Your Music Playlist Might Reveal Clues About Your Intelligence

2 min read

A new study published in the Journal of Intelligence suggests that a person's everyday music listening habits contain subtle clues about their general cognitive ability. Scientists discovered that the lyrics of the songs provide more insight into their intelligence than the musical beats or melodies do. These findings provide evidence that the digital footprints we leave behind could help approximate cognitive skills without formal testing.

Traditional intelligence assessments rely on formal tests. Yet, cognitive abilities are used constantly to navigate the complexities of everyday life. With smartphones capturing so much of what we do, researchers saw an opportunity to study cognitive ability in a natural setting. They chose to focus on music listening because it is a very common daily activity.

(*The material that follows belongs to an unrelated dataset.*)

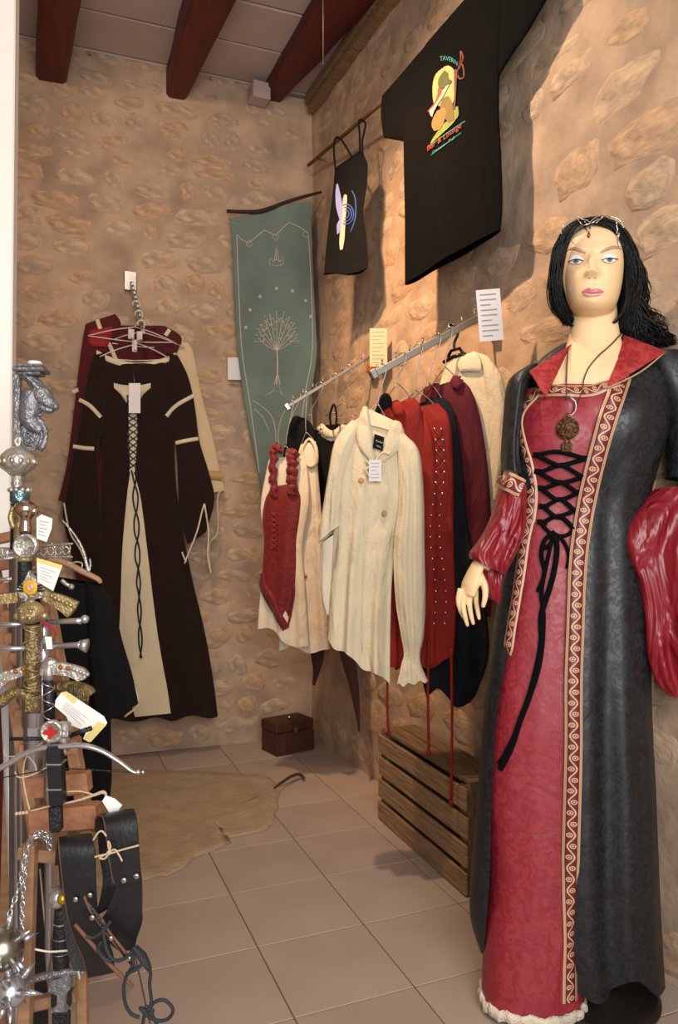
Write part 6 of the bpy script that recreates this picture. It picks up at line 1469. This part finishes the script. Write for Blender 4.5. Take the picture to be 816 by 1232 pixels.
loop = [S(80, 1040, 1.15, 26), S(84, 1016, 1.13, 30), S(90, 1006, 1.10, 38, .12), S(93, 1020, 1.075, 42), S(95, 1050, 1.07, 40), S(98, 1085, 1.07, 37), S(101, 1105, 1.07, 36), S(110, 1130, 1.075, 38), S(118, 1150, 1.08, 36), S(122, 1172, 1.09, 32, .2)]
strap_mb(loop, .05).build('loop_strap', m_leather, g); edge_mb(loop).build('raw_edge', m_edge, g)
back = [S(82, 1030, 1.155, 24), S(86, 1070, 1.15, 26), S(92, 1110, 1.13, 30), S(100, 1150, 1.11, 34), S(106, 1168, 1.10, 34)]
strap_mb(back, .05).build('back_strap', m_leather, g)
for (u, v) in ((91, 1082), (108, 1077), (111, 1104), (133, 1129), (155, 1153)):
    mb = MB(); mb.lathe(D(u, v, 1.064 if u < 110 else 1.052), [(.001, 0), (.0042, 0), (.0042, .001), (.003, .0022), (.001, .0024)], axis=BK, seg=14); mb.build('rivet', m_chrome, g)
fl_ = [S(112, 1092, 1.06, 34, -.9), S(120, 1108, 1.058, 34, -.85), S(135, 1128, 1.058, 32, -.8), S(150, 1148, 1.058, 26, -.8), S(160, 1162, 1.06, 14, -.8)]
strap_mb(fl_, .05, th=.003).build('laced_flap', m_grip, g)
edge_mb(fl_, s=-1, r=.0020).build('raw_edge', m_edge, g); edge_mb(fl_, s=1, r=.0020).build('raw_edge', m_edge, g)
mb = MB(); mb.tube([D(90, 1112, 1.05), D(110, 1135, 1.048), D(130, 1158, 1.05), D(150, 1178, 1.052), D(160, 1187, 1.055)], [.0026, .0028, .003, .003, .002], 8, smooth=3); mb.build('raw_edge', m_edge, g)
mb = MB()
for pts in ([(133, 1108), (124, 1120), (112, 1128), (104, 1126)], [(124, 1114), (126, 1134), (132, 1150), (140, 1156), (152, 1152), (160, 1144)], [(122, 1132), (118, 1142), (124, 1152), (134, 1157)], [(160, 1140), (168, 1148), (172, 1158), (164, 1166), (152, 1172)]): mb.tube([D(*p, 1.045) for p in pts], .0026, 7, smooth=4)
mb.build('lace', m_rope, g)
g = thing('leather_frog', 'black leather sword frog with two bright rivets, right of the pair', 'leather frog', D(145, 980, 1.06))
loop = [S(128, 1000, 1.13, 26), S(132, 984, 1.11, 32), S(142, 978, 1.08, 38, .2), S(146, 992, 1.06, 38, .1), S(149, 1020, 1.055, 36, .1), S(152, 1048, 1.055, 34, .1), S(155, 1062, 1.055, 32, .1)]
strap_mb(loop, .05).build('loop_strap', m_leather, g); edge_mb(loop).build('raw_edge', m_edge, g)
lower = [S(156, 1050, 1.062, 26, .05), S(155, 1070, 1.064, 32, 0), S(150, 1095, 1.066, 42, 0), S(146, 1110, 1.07, 50, 0), S(146, 1128, 1.075, 38, 0), S(152, 1142, 1.08, 20, 0)]
strap_mb(lower, .05).build('body_strap', m_leather, g)
inner = [S(128, 1000, 1.135, 20), S(130, 1030, 1.13, 20), S(134, 1060, 1.11, 20), S(130, 1088, 1.09, 28, .5), S(120, 1098, 1.085, 24, .5)]
strap_mb(inner, .05).build('inner_strap', m_leather, g)
for (u, v) in ((149, 1059), (164, 1054)):
    mb = MB(); mb.lathe(D(u, v, 1.050), [(.001, 0), (.0044, 0), (.0044, .001), (.003, .0024), (.001, .0026)], axis=BK, seg=14); mb.build('rivet', m_chrome, g)
mb = MB()
for pts in ([(160, 1140), (168, 1152), (176, 1160), (181, 1170), (180, 1185), (182, 1205), (178, 1216)], [(158, 1142), (160, 1160), (152, 1175), (149, 1190), (151, 1208), (158, 1220), (168, 1224)], [(178, 1216), (186, 1206), (197, 1203), (206, 1210), (208, 1218), (202, 1226), (190, 1228), (178, 1222), (170, 1212)], [(175, 1214), (172, 1232), (170, 1250)], [(180, 1216), (190, 1236), (188, 1252)], [(168, 1212), (178, 1222), (184, 1216), (174, 1210)]): mb.tube([D(*p, 1.05) for p in pts], .0025, 7, smooth=5)
mb.tube([D(162, 1140, 1.052), D(172, 1152, 1.05), D(180, 1166, 1.05)], [.006, .009, .005], 8, smooth=4, flat=.6); mb.build('lace', m_rope, g)
g = thing('twine_tie', 'pale twine bow tying the two leather frogs together', 'twine', D(130, 1025, 1.05))
mb = MB()
for pts in ([(114, 1031), (122, 1029), (132, 1027), (148, 1022), (167, 1017)], [(112, 1011), (118, 1002), (123, 1000), (128, 1006)], [(131, 1027), (133, 1018), (130, 1012), (132, 1024), (138, 1022), (144, 1030), (147, 1036)], [(131, 1027), (126, 1033), (120, 1032), (130, 1026)]): mb.tube([D(*p, 1.045) for p in pts], .0014, 6, smooth=4)
mb.ball(D(131, 1026, 1.045), .0035, 8, 6); mb.build('strand', m_twine, g)
# metal rail post behind
g = thing('metal_post', 'pale grey metal post of a clothes stand behind the sword rack', 'post', D(10, 1232, 1.6)); p0_ = D(3, 780, 1.62); p1_ = D(24, 1232, 1.45)
p1_ = p0_+(p1_-p0_)*((p0_.z-.002)/(p0_.z-p1_.z)); mb = MB(); mb.tube([p0_, p1_], .0085, 14); mb.build('tube', M('pale_grey_metal', 'b9bcc2', rough=.35, metal=.3, bump=0), g)
mb = MB(); mb.lathe(p1_, [(.001, 0), (.014, 0), (.014, .02), (.009, .024)], seg=14); mb.build('foot', m_black, g)
g = thing('dark_red_cloth', 'strip of dark red cloth hanging behind the metal post', 'cloth', at(20, 960, d=1.7))
PL = plane((at(20, 960, d=1.75).x, at(20, 960, d=1.75).y), YAW); l = Loft([(-10, 820, 26, 830, .012, 0, 0), (-12, 900, 34, 900, .02, 0, .004), (-14, 1000, 36, 1000, .02, 0, .006), (-16, 1080, 36, 1085, .02, 0, .006)], PL, n=40, m=26, k=4, seed=91); l.build('drape', m_wine, g)
# wooden hanger with black robe
dr = 1.95; PR = plane((D(100, 800, dr).x, D(100, 800, dr).y), YAW)
g = thing('wooden_hanger', 'pale wooden coat hanger holding the black robe', 'hanger', D(72, 676, dr-.05))
mb = MB(); mb.tube([PR(40, 684, .03), PR(62, 674, .03), PR(80, 678, .03), PR(100, 688, .03), PR(118, 697, .03), PR(121, 702, .03)], [.010, .012, .014, .013, .011, .006], 12, smooth=4, flat=.6); mb.build('bar', M('pale_wood', 'b0896a', rough=.55, var=.08, bump=.1), g)
mb = MB(); mb.tube([PR(66, 674, .03), PR(66, 660, .03), PR(60, 652, .03), PR(54, 658, .03)], .0025, 8, smooth=4); mb.build('hook', m_chrome, g)
g = thing('black_robe', 'black robe with wide pointed sleeve hanging behind the sword rack', 'robe', D(100, 700, dr))
l = Loft([(40, 690, 122, 704, .022, 0, 0), (34, 712, 128, 720, .04, 0, .002), (30, 780, 130, 780, .05, 0, .006), (28, 860, 132, 860, .05, 0, .009), (34, 930, 134, 930, .05, 0, .010), (40, 968, 132, 958, .048, 0, .010)], PR, n=64, m=40, k=7, seed=93); l.build('body', m_blk, g)
l = Loft([(104, 700, 122, 704, .02, .02, 0), (106, 730, 135, 728, .034, .025, .002), (108, 780, 146, 772, .04, .03, .004), (110, 828, 158, 812, .038, .03, .005), (114, 874, 166, 847, .030, .03, .005)], PR, n=44, m=34, k=5, seed=94); l.build('sleeve', m_blk, g)
mb = MB(); mb.tube([PR(147, 775, .0), PR(157, 812, .0), PR(166, 845, .0), PR(150, 862, -.0)], .0045, 8, smooth=4, flat=.6); mb.build('sleeve_lining', m_cream, g)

To conduct the study, the researchers tracked the smartphone usage of 185 participants over five months. These participants also completed a short cognitive ability test on their smartphones. This test measured their capacity for fluid reasoning, vocabulary comprehension, and mathematical knowledge. Over the course of the study, the participants listened to 58,247 unique songs. The researchers gathered detailed information about these tracks, extracted audio characteristics, and analyzed the lyrical content.

To analyze this data, the researchers employed machine learning. The computer models detected a small but reliable link between a person's music listening behavior and their cognitive test scores. The most informative predictors were not the musical sounds, but the words within the songs.

"One finding surprised us," study author Larissa Sust said. "The lyrics of the songs people listened to were more useful for predicting cognitive ability than the musical features. The themes and language used in the lyrics seemed to matter more than aspects like tempo or musical key."

Specifically, the models found that people who listened to songs with less positive emotional tones tended to have higher predicted intelligence scores. The researchers suggest that sad or melancholic music might appeal to those who use music for introspection. Songs with lyrics focused on the present moment were also associated with higher cognitive ability. On the other hand, preferring lyrics with many social words tended to predict lower intelligence scores.

Furthermore, a preference for songs with low liveness was a strong predictor of higher intelligence. Sust explained: "Patterns in people's music listening contained small but detectable signals related to their cognitive ability, suggesting that the digital traces we leave behind in daily life could potentially help approximate intelligence."